Les deux coréalisatrices ont travaillé 5 ans sur ce film, passant plus d’une centaine d’heures avec chaque protagoniste. Les tournages se sont déroulés à Rome, Paris, Bennington (Vermont), Montréal et Toronto. Les images et les propos qu’elles en ont tirés sont durs et crus. Il n’est pas question ici de fiction, c’est du réel livré très souvent, en temps réel! 

 

Menaces de mort, de viol, de lynchage, les scènes sont, tantôt touchantes, tantôt révoltantes comme celle où la politicienne noire Kiah Morris est interrompue lors d’une conférence de presse par son harceleur, Max Misch, suprémaciste-blanc qui la traque sur les réseaux sociaux. Cette scène est à glacer le sang.

 

 

Les deux cinéastes sont aussi allées en Californie pour filmer Donna Zuckerberg, la sœur du fondateur de Facebook. « L’internet a permis la propagation de la misogynie affirme la spécialiste américaine de sa résidence à Palo Alto, dans la Silicon Valley. C’est un flux constant de haine qui rappelle aux femmes qu’elles n’auront jamais de repos. »
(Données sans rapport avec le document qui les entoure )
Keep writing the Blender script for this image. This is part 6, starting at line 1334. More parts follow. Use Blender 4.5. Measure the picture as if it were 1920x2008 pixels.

Comment ces femmes qui se sont livrées à cœur ouvert ont-elles réagi au film? « Elles sont toutes immensément touchées, affirme Guylaine Maroist. Souvent, les gens croient à tort que la cyberviolence est virtuelle. Avec ce film, Léa et moi avons voulu montrer qu’elle est bien réelle et qu’elle a un impact énorme dans la vie des femmes. L’enjeu est de taille : il s’agit de la liberté d’expression des femmes. »

Je vous salue salope est à l’affiche de nos salles de cinéma.